HEIN????? C’est peut-être égoïste de ma part, mais ça me peinait que personne n’ait eu l’idée de se demander si la date me convenait à moi aussi. On tenait pour acquis que j’allais être libre et que pour moi, il n’y avait pas de problème.
Ensuite, j’ai dû parler à quelques amies. Aussitôt qu’elles avaient un petit éclair de liberté, elles m’appelaient. Et si je ne pouvais pas me libérer, ben elles me faisaient sentir coupable et remettaient en question l’engagement que j’avais ce soir-là. Comme si ça n’avait aucune importance à leurs yeux. HEY, POUR UNE FOIS QUE JE SUIS LIBRE, PROFITES-EN!! Il y avait aussi le fait que quand on se voyait, c’était pour elles un moment de pleine liberté où les partys animals en elles clamaient haut et fort leur envie de faire la fête. Car dans leur tête, quand on se voyait, j’étais encore au même point que lorsque nous nous fréquentions à l’âge de 20 ans : une fille dont l’ultime but dans la vie était de faire la fête non-stop. Ce qui, comme pour la majorité des adultes responsables, n’est plus vraiment le cas. Donc, quand je voyais mes amies avides de liberté, j’avais une heure top chrono pour avoir de leurs nouvelles et savoir un peu comment elles allaient. Ensuite, la lucidité prenait le champ laissant choir dans le bac à recyclage quelques cadavres qui furent jadis des bouteilles de vin. Les soirées se terminaient généralement tôt, et souvent avec moi qui tenais les cheveux d’une amie pendant qu’elle vomissait sa vie. Vous dire à quel point j’avais du fun… vous dire… (lire ici : pas du tout)

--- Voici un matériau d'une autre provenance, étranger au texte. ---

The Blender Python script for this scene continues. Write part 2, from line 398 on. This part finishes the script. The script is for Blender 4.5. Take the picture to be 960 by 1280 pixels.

Un jour, je me suis écœurée. Carrément. J’ai d’abord appelé ma mère et ensuite ma sœur pour leur expliquer comment je me sentais lorsqu’elles prenaient des décisions sans m’en parler, à quel point je me sentais comme quelqu’un qui n’avait pas une vie assez importante à leurs yeux. Les deux se sont confondues en excuses. Ma mère m’a même dit que j’avais raison. Sans me concerter, elles croyaient les deux que pour moi ce serait correct. Nous avons donc convenu que ma sœur et moi allions désormais nous parler de nos week-ends libres et que nous proposerions ensuite des dates à notre mère. Depuis, c’est avec le plus grand des plaisirs que je profite pleinement des visites de mes parents.
Ensuite, ce fut au tour de mes amies. J’ai dû expliquer que ça me fait vraiment plaisir de les voir, d’être avec elles et surtout, de partager nos vécus et notre vie, mais que si elles m’appellent à 16h pour savoir si je suis libre à 17h parce qu’elles, elles ont du temps, ben ça se peut que moi je ne puisse pas. Et si c’est le cas, elles ne doivent pas me faire sentir coupable. Car je sais que les temps libres sont rares pour elles et que quand vient un 15 minutes de liberté spontanée, elles veulent en profiter en excès de toutes sortes, parce qu’elles veulent rentabiliser au maximum le moment qui leur est alloué. Je comprends tout à fait, mais ce n’est pas mon cas. Désormais, si elles veulent qu’on prenne du temps ensemble, si elles veulent qu’on se voit, ben on va devoir le planifier pis pour ça, elles devront apprendre à prendre un peu plus de temps pour elles. Pis non, ma vie n’est pas un long party sans fin. Je ne fais pas plus d’excès qu’elles en vérité, car les lendemains de veille, très peu pour moi, merci.
J’ai une amie dont je n’ai plus jamais eu de nouvelles. Elle était restée silencieuse tout au long de mon discours. J’ai trouvé ça triste au début, après je me suis dit que cela ne m’appartenait pas. Pour les autres, ce fut non seulement un succès, mais un genre de renouvellement de nos vœux d’amitié. Maintenant, on planifie, on va au spa, on cuisine ensemble, on fait des activités autres que du tout croche à la dernière minute. On prend enfin du temps de qualité ensemble. Pis quand on se quitte, c’est chacune sur un nuage que nous retournons à nos vies respectives.
Tout ça pour dire que pour avoir une belle vie en solo, il faut souvent remettre les pendules à l’heure auprès de notre entourage afin de lui expliquer que notre vie est aussi importante que la leur. Oui, elle est différente, mais dans cette différence il y a aussi le principe de quelque chose qui a été construit et conçu pour que nous puissions vivre heureux seuls. Que le cliché de la vie de célibataire, celle d’une éternelle adolescente, est faux et que l’équilibre existe aussi finalement dans une vie en solitaire.